Wednesday, 15 October 2014

Rose Tinted Glasses: Confessions

Wednesdays will forever be an early blog day.
Hi, Schneckens!
Has my ambiguous title enticed you like ravenous bears? Well, if it has, sorry, it isn't that interesting..

This was my dream last night:
Myself and my friends were in Year 13 again - it's not clear why, but we had returned from the summer holidays and we were Year 13s. Myself and one of my friends - Ruby K - decided we would meet another friend - Tanaka - in Central (Walthamstow's main meeting point). Once we got there, Tanaka was already waiting. Yet, randomly, there was a bed just there - the bed oddly resembled my University one in real life.. On that bed was my "sex god", who said everyone had changed, bar me - except for a little bit of colour, adding to the idea that we had returned from summer. Anyway, we were all talking and I decided to get under the covers, which he swiftly copied. Long story short, he pleasured me, orally. Then all of us went to English Literature, I sat with my friend and he was behind. The teacher walked in, asking if we had done our notes, which I had not, so I walked out, rather dramatically.
     I had other dreams following that and he featured in all of them, all of which were sexual..

"What the fuck was the point of that story?" You may be wondering. Well, my dear schneckens, ask and you shall receive (?) I don't actually know what the saying is for this.. Anyway, I'm assuming we've all heard of the phrase 'rose tinted glasses' before, right? If not, this is it's definition: "the tendency to see things in an unrealistic positive light" [Wikipedia] I do this a lot when it comes to species of the opposite sex and that dawned on me a few days ago when it hit me that the so-called "sex god" wasn't actually god-like or sexy.. Now, who am I to judge - I'm hardly a sexy being myself, but I used to praise him for that factor since his personality was disliked by me (although the sadist and masochist combo between us made him more exciting..) Yet he isn't mind blowingly hot. His voice doesn't spark endless amounts of orgasms. His touch doesn't send shock waves across my body. His presence doesn't bring me closer to God. Yet for for a considerable amount of time, I attached myself to his existence because I viewed him as the saving grace in my boring life. I would often find myself trying to excuse his behaviour and mask it as sexy when really he was being a perv and boring as fuck. More boring than me. Folks - being cold and purposely reserved, isn't sexy - it's boring, annoying and angers the fuck out of people! I told him it was sexy at one point and praised his looks (he said I was hot first, so...), but I think I only did it to funk my life up as he wanted me for sex, bad compared to the other boys and I was lonely and needed human contact.

It's not the first time I have done this.

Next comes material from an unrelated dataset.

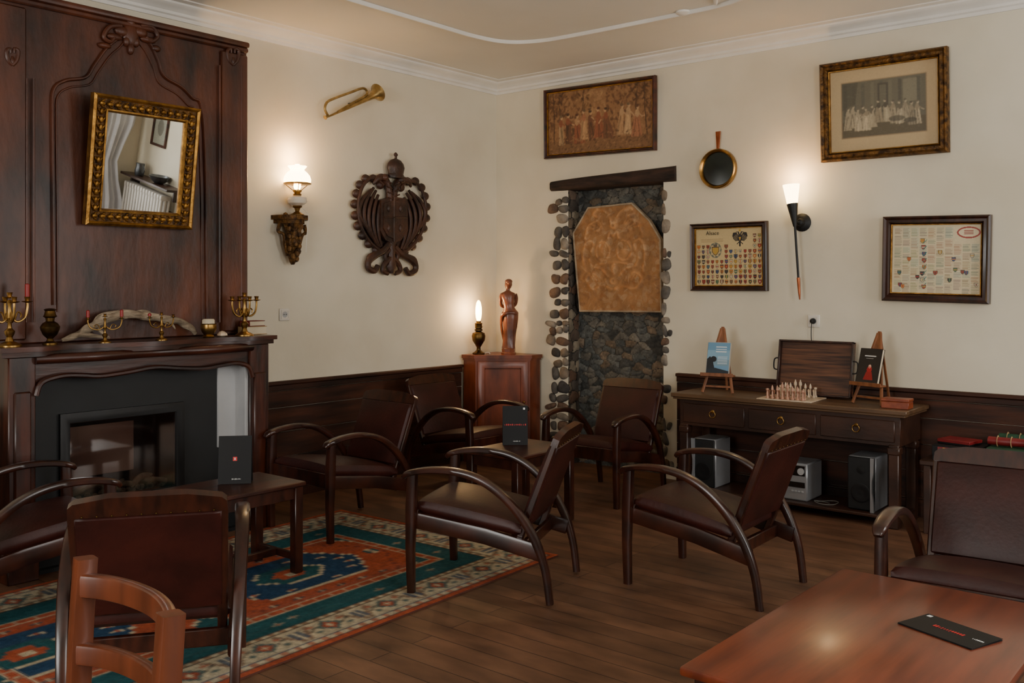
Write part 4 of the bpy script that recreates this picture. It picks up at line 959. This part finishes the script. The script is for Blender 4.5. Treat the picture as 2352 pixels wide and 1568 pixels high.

Remember my giraffe? The man with the neck sent from the Gods? Even though I have publicly slammed him, when I had those rose tinted glasses on, I used to excuse EVERYTHING he did. I mean, this guy got drunk once when he was meant to do an important piece of work for our group. I excused him and let him act that way and did it myself. If it was someone else, and most cases this was put into practice, I would bite their head off and act like it was the motherfucking apocalypse.. He got off scot-free. Why? Because I was obsessed with him and thought he was perfect; the yin to my yang; the cheese to my cracker and so forth. In reality, he was none of that and I acted like a complete idiot worshiping this person.

It's sometimes not even people I am attracted to. Any man who does something nice for me, just one thing, I instantly put on those glasses. Then I turn into some psycho bunny boiler when they don't continue it or act nicer to other females. Essentially, I think my rose tinted glasses aren't for the opposite sex. They're for me. I lack so much confidence in myself that I desperately need to latch onto any form of attention I can get to make me feel worthwhile. Sad, yes, I know. But at least I've taken them off for the time being and seeing what a cold, sadistic, unattached bastard this guy really is. So, take off them glasses, look at yourself and realise that you deserve the very best that the world can offer. Hey, you probably deserve better than that!